YES
Helen Dent, chief executive, Family Action
For some vulnerable young people, work is a world away when they leave school.
Young carers we work with may leave school with little chance of a job when they have to organise this around their caring roles and care leavers who access our welfare grants are often living on the breadline and need help to build a stable future.
Some welfare support is crucial to disadvantaged young people to help them live independently or buy interview clothes or put food on the table. Penalising young people to pay for austerity is wrong.
NO
Tony Sewell, founder and director, Generating Genius
Tory politics is attempting to distance itself from the Liberal Democrats. But I am really concerned about groups of young people who are growing up in a culture of worklessness.
When we talk to them, their rationale for not going into further education, or becoming an apprentice or trying to find a job is that they can get more money from the state.
The question is whether welfare is getting to the young people who really need it, and are we actually incentivising young people to take on jobs?
Cameron’s statement chimes with me because I think it starts an important debate.
YES
Ian Green, chief executive, YMCA England
The benefits system should be about supporting those most in need in our community.
This cannot be based bluntly on whether someone is aged 17 or 77, but rather on a proper assessment of their needs.
The YMCA works with many young people who with the right support at an early age can go on to live independent lives – working and contributing to society, rather than facing a life of worklessness and welfare dependency.
YES
Karis Ming, 22, volunteer at youth charity Rathbone
Young people who want to support themselves and are not academic don’t want to go to college.

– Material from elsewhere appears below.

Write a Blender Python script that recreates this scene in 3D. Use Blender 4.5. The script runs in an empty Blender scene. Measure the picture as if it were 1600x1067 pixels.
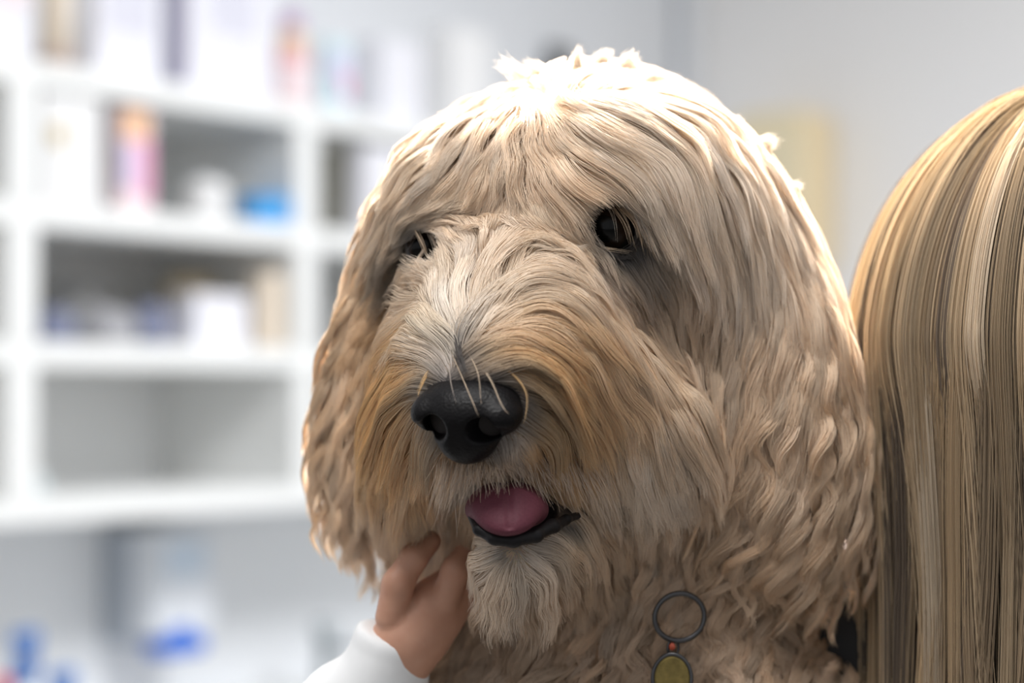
import bpy, math, random
import numpy as np
from mathutils import Matrix, Vector, kdtree

random.seed(7)
RNG = np.random.default_rng(11)
SC = bpy.context.scene
COL = SC.collection

# ---------------------------------------------------------------- camera, world, light, exposure
FPX = 3600.0                      # focal length in pixels of the 1600 wide frame
S = 0.00027                       # metres per pixel at the dog's face
Y0 = FPX * S                      # distance camera to face plane
CAM = np.array([0.0, 0.0, 1.30])
PITCH = math.atan(86.5 / FPX)     # camera looks slightly upward (horizon at row 620)
CP, SP = math.cos(PITCH), math.sin(PITCH)

cam_d = bpy.data.cameras.new('camera')
cam_d.sensor_width = 36.0
cam_d.lens = FPX * 36.0 / 1600.0
cam_d.clip_start = 0.05
cam_d.dof.use_dof = True
cam_d.dof.focus_distance = Y0 - 60 * S
cam_d.dof.aperture_fstop = 4.2
cam = bpy.data.objects.new('camera', cam_d)
cam.location = CAM
cam.rotation_euler = (math.pi / 2 + PITCH, 0, 0)
COL.objects.link(cam)
SC.camera = cam

world = bpy.data.worlds.new('room_light')
SC.world = world
world.use_nodes = True
bg = world.node_tree.nodes['Background']
bg.inputs[0].default_value = (0.97, 0.98, 1.0, 1)
bg.inputs[1].default_value = 0.47

def area(name, loc, size, size_y, power, col=(1, 1, 1), target=None):
    d = bpy.data.lights.new(name, 'AREA')
    d.shape = 'RECTANGLE'; d.size = size; d.size_y = size_y; d.energy = power; d.color = col
    o = bpy.data.objects.new(name, d); o.location = loc
    if target is not None:
        v = Vector(target) - Vector(loc)
        o.rotation_euler = v.to_track_quat('-Z', 'Y').to_euler()
    COL.objects.link(o)
    return o
# the room's ceiling lamps, 2.6 m up: a recessed downlight just behind the dog, panels over the shelves and the near end
dl = area('ceiling_downlight', (0.25, 1.85, 2.60), 0.30, 0.30, 38, (1, 0.98, 0.95), (0.05, 1.08, 1.38))
dl.data.spread = math.radians(70)
area('ceiling_panel_far', (1.15, 2.5, 2.70), 1.2, 0.6, 86, (0.97, 0.98, 1.0))
area('ceiling_panel_near', (-0.25, 0.50, 2.60), 1.2, 0.6, 29, (1, 0.98, 0.96))

SC.view_settings.view_transform = 'Standard'
SC.view_settings.look = 'None'
SC.view_settings.exposure = 0.1
SC.view_settings.gamma = 1.0
SC.view_settings.use_curve_mapping = False

SC.cycles.max_bounces = 6
SC.cycles.diffuse_bounces = 3
SC.cycles.glossy_bounces = 4
SC.cycles.transmission_bounces = 6
SC.cycles.use_adaptive_sampling = True
SC.cycles.adaptive_threshold = 0.015

# ---------------------------------------------------------------- coordinates
# D space: camera aligned, unit = one pixel at the face plane; x right, y away from camera, z up, origin at frame centre.
def PD(px, py, d):
    k = (FPX + d) / FPX
    return np.array([(px - 800.0) * k, float(d), -(py - 533.5) * k])

def toW(p):
    p = np.asarray(p, float)
    X = p[..., 0] * S; D = (FPX + p[..., 1]) * S; Z = p[..., 2] * S
    return np.stack([CAM[0] + X, CAM[1] + D * CP - Z * SP, CAM[2] + D * SP + Z * CP], -1)

def rayW(px, py):
    u = (px - 800.0) / FPX; v = -(py - 533.5) / FPX
    return np.array([u, CP - v * SP, SP + v * CP])

# ---------------------------------------------------------------- materials
def mat(name):
    m = bpy.data.materials.new(name); m.use_nodes = True
    return m, m.node_tree.nodes, m.node_tree.links, m.node_tree.nodes['Principled BSDF']

def plain(name, col, rough=0.5, metal=0.0, noise=0.04, scale=30.0, spec=0.5):
    m, n, l, b = mat(name)
    b.inputs['Roughness'].default_value = rough
    b.inputs['Metallic'].default_value = metal
    b.inputs['Specular IOR Level'].default_value = spec
    tc = n.new('ShaderNodeTexCoord'); nt = n.new('ShaderNodeTexNoise'); nt.inputs['Scale'].default_value = scale
    mx = n.new('ShaderNodeMix'); mx.data_type = 'RGBA'
    mx.inputs[6].default_value = (*[c * (1 - noise) for c in col], 1)
    mx.inputs[7].default_value = (*[min(1, c * (1 + noise)) for c in col], 1)
    l.new(tc.outputs['Object'], nt.inputs['Vector']); l.new(nt.outputs['Fac'], mx.inputs[0]); l.new(mx.outputs[2], b.inputs['Base Color'])
    return m

def printed(name, paper, ink, scale, box):
    """white paper with rows of small print inside box (object coordinates x0,x1,z0,z1)"""
    m, n, l, b = mat(name)
    b.inputs['Roughness'].default_value = 0.6
    tc = n.new('ShaderNodeTexCoord'); sp = n.new('ShaderNodeSeparateXYZ'); l.new(tc.outputs['Object'], sp.inputs[0])
    def math_(op, a, c):
        k = n.new('ShaderNodeMath'); k.operation = op
        for i, v in enumerate((a, c)):
            if isinstance(v, (int, float)): k.inputs[i].default_value = v
            else: l.new(v, k.inputs[i])
        return k.outputs[0]
    x, z = sp.outputs[0], sp.outputs[2]
    row = math_('LESS_THAN', math_('FRACT', math_('MULTIPLY', z, scale), 0.0), 0.45)
    nt = n.new('ShaderNodeTexNoise'); nt.inputs['Scale'].default_value = scale * 2.2; l.new(tc.outputs['Object'], nt.inputs['Vector'])
    word = math_('GREATER_THAN', nt.outputs['Fac'], 0.42)
    inside = math_('MULTIPLY', math_('MULTIPLY', math_('GREATER_THAN', x, box[0]), math_('LESS_THAN', x, box[1])),
                   math_('MULTIPLY', math_('GREATER_THAN', z, box[2]), math_('LESS_THAN', z, box[3])))
    f = math_('MULTIPLY', math_('MULTIPLY', row, word), inside)
    mx = n.new('ShaderNodeMix'); mx.data_type = 'RGBA'
    mx.inputs[6].default_value = (*paper, 1); mx.inputs[7].default_value = (*ink, 1)
    l.new(f, mx.inputs[0]); l.new(mx.outputs[2], b.inputs['Base Color'])
    return m

def hair_mat(name, rough=0.35, gloss=0.16, trans=0.34):
    """hair fibre: tinted diffuse body, light passing through, a soft sheen along the strand"""
    m = bpy.data.materials.new(name); m.use_nodes = True
    n, l = m.node_tree.nodes, m.node_tree.links
    n.clear()
    out = n.new('ShaderNodeOutputMaterial')
    at = n.new('ShaderNodeAttribute'); at.attribute_name = 'tint'
    df = n.new('ShaderNodeBsdfDiffuse'); tr = n.new('ShaderNodeBsdfTranslucent'); hr = n.new('ShaderNodeBsdfHair')
    hr.component = 'Reflection'; hr.inputs['RoughnessU'].default_value = rough; hr.inputs['RoughnessV'].default_value = 0.6
    l.new(at.outputs['Color'], df.inputs[0]); l.new(at.outputs['Color'], tr.inputs[0])
    mxc = n.new('ShaderNodeMix'); mxc.data_type = 'RGBA'; mxc.inputs[0].default_value = 0.35; mxc.inputs[7].default_value = (1, 1, 1, 1)
    l.new(at.outputs['Color'], mxc.inputs[6]); l.new(mxc.outputs[2], hr.inputs['Color'])
    m1 = n.new('ShaderNodeMixShader'); m1.inputs[0].default_value = trans
    m2 = n.new('ShaderNodeMixShader'); m2.inputs[0].default_value = gloss
    l.new(df.outputs[0], m1.inputs[1]); l.new(tr.outputs[0], m1.inputs[2])
    l.new(m1.outputs[0], m2.inputs[1]); l.new(hr.outputs[0], m2.inputs[2]); l.new(m2.outputs[0], out.inputs[0])
    return m

def skin_attr_mat(name, rough=0.6, sss=0.0):
    m, n, l, b = mat(name)
    at = n.new('ShaderNodeAttribute'); at.attribute_name = 'tint'
    nt = n.new('ShaderNodeTexNoise'); nt.inputs['Scale'].default_value = 300
    mx = n.new('ShaderNodeMix'); mx.data_type = 'RGBA'; mx.blend_type = 'MULTIPLY'; mx.inputs[0].default_value = 0.35
    l.new(at.outputs['Color'], mx.inputs[6]); l.new(nt.outputs['Color'], mx.inputs[7])
    l.new(mx.outputs[2], b.inputs['Base Color'])
    b.inputs['Roughness'].default_value = rough
    return m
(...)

This leaves them competing in the job market against older people, other school leavers and university students.
With a lot of them not even knowing how to compose a CV, what chances do they have of getting into work straight away?
Being able to claim benefits –which they will more than pay back in taxes later in life – will allow them access to help ?finding work.
Some teenagers are underprivileged and need their jobseekers allowance for basic needs like food, clothes and travel.
Not allowing them to claim benefits is like the government telling them they’re on their own.